Clara Magazine : Emprisonnement de Nasrin Sotoudeh, avocate féministe

Nasrin Sotoudeh, avocate iranienne connue pour son engagement en faveur des droits humains et la liberté des femmes, se voit aujourd’hui infliger une lourde peine par le « Tribunal de la révolution » : 38,5 ans de prison et 148 coups de fouet. Ce tribunal, mis en place par la République islamique, traite aussi bien les affaires de trafic de drogues et d’armes que les affaires considérées comme portant atteinte au régime, à la sûreté du pays et à l’ordre public. Les crimes qu’il reproche à Nasrin Sotoudeh en disent long sur le régime islamique et l’ordre qui en découle. En effet, c’est pour avoir défendu des prisonnier·es politiques, ainsi que des femmes qui se dévoilent dans l’espace public, pour ne pas avoir elle-même respecté l’obligation du port du voile, que Nasrin Sotoudeh a été reconnue coupable, le 11 mars dernier, d’atteinte à la sûreté nationale et à l’ordre public, de propagande mensongère en vue d’affaiblir le régime et d’incitation à la débauche et à la prostitution.[1]

Que signifie au juste tout cela ? Comment peut-on inculper et enfermer une avocate pour avoir exercé son métier ? D’où vient cette absurde accusation d’incitation à la prostitution pour avoir défendu des femmes arrêtées lors de protestations civiques ?

Cette affaire dramatique révèle simplement le caractère totalitaire de la répression exercée par le régime islamiste depuis son instauration (1979), une répression qui cible tous les domaines de la vie sociale et individuelle, qui s’étend à la fois à l’espace privé et public. À la source de ce système se trouve la transformation de la religion en idéologie, en projet social et en ciment de la Loi. Dans cette logique, les tenants du pouvoir s’estiment les délégués de dieu sur terre et les gardiens de l’ordre sacré.
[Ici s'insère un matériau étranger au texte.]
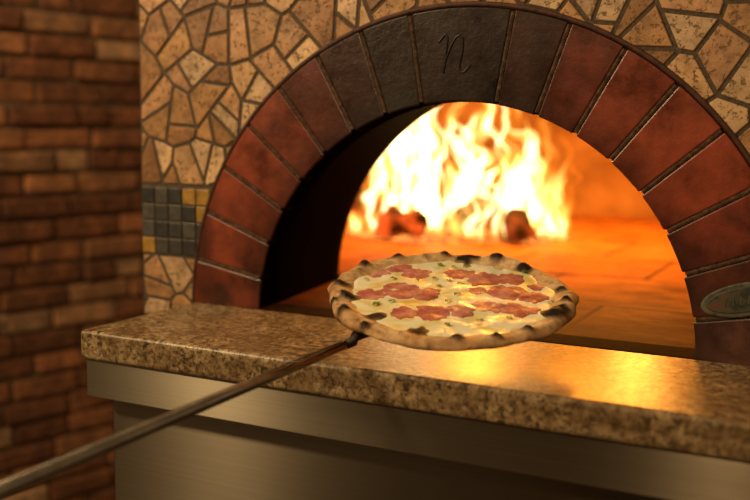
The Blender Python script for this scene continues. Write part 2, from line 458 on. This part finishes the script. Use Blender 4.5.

De ce fait, toute personne qui n’adhère pas à leur projet est vue comme une « égarée du chemin de dieu » ; toute personne qui proteste activement contre leur projet est renvoyée au rang des ennemi·es de dieu. Jugeant ces « ennemi·es », le « tribunal de la révolution » se dresse, quant à lui, en défenseur de dieu face aux allié·es du diable ; pour leur part, les avocat·es de la défense sont d’emblée soupçonné·es de complicité. C’est ainsi que Nasrin Sotoudeh se trouve aujourd’hui en prison, à l’instar d’autres de ses collègues ayant également défendu des résistant·es à l’ordre islamiste

Par son caractère fortement patriarcal, cet ordre érige le voile des femmes en drapeau politique et en emblème du système moral qu’il impose. Ne pas se voiler devient alors synonyme d’absence de moralité. C’est pourquoi les femmes non voilées sont accusées de prostitution. Et dès l’instant où Nasrin Sotoudeh assume d’apparaître sans voile et qu’elle assure la défense de femmes qui protestent contre l’obligation du port du voile en se dévoilant dans l’espace public, elle s’expose aussi à des accusations d’incitation à la débauche et à la prostitution.

Les actions des femmes qui se dévoilent dans l’espace public s’inscrivent dans la longue histoire du « mauvais voile » (port non correct du voile), phénomène qui n’a cessé de défier le régime dès ses premiers jours. La figure lumineuse de Nasrin Sotoudeh représente cette résistance multiforme qui exprime, encore et toujours, le refus de l’ordre répressif prôné par la République islamique au nom de dieu.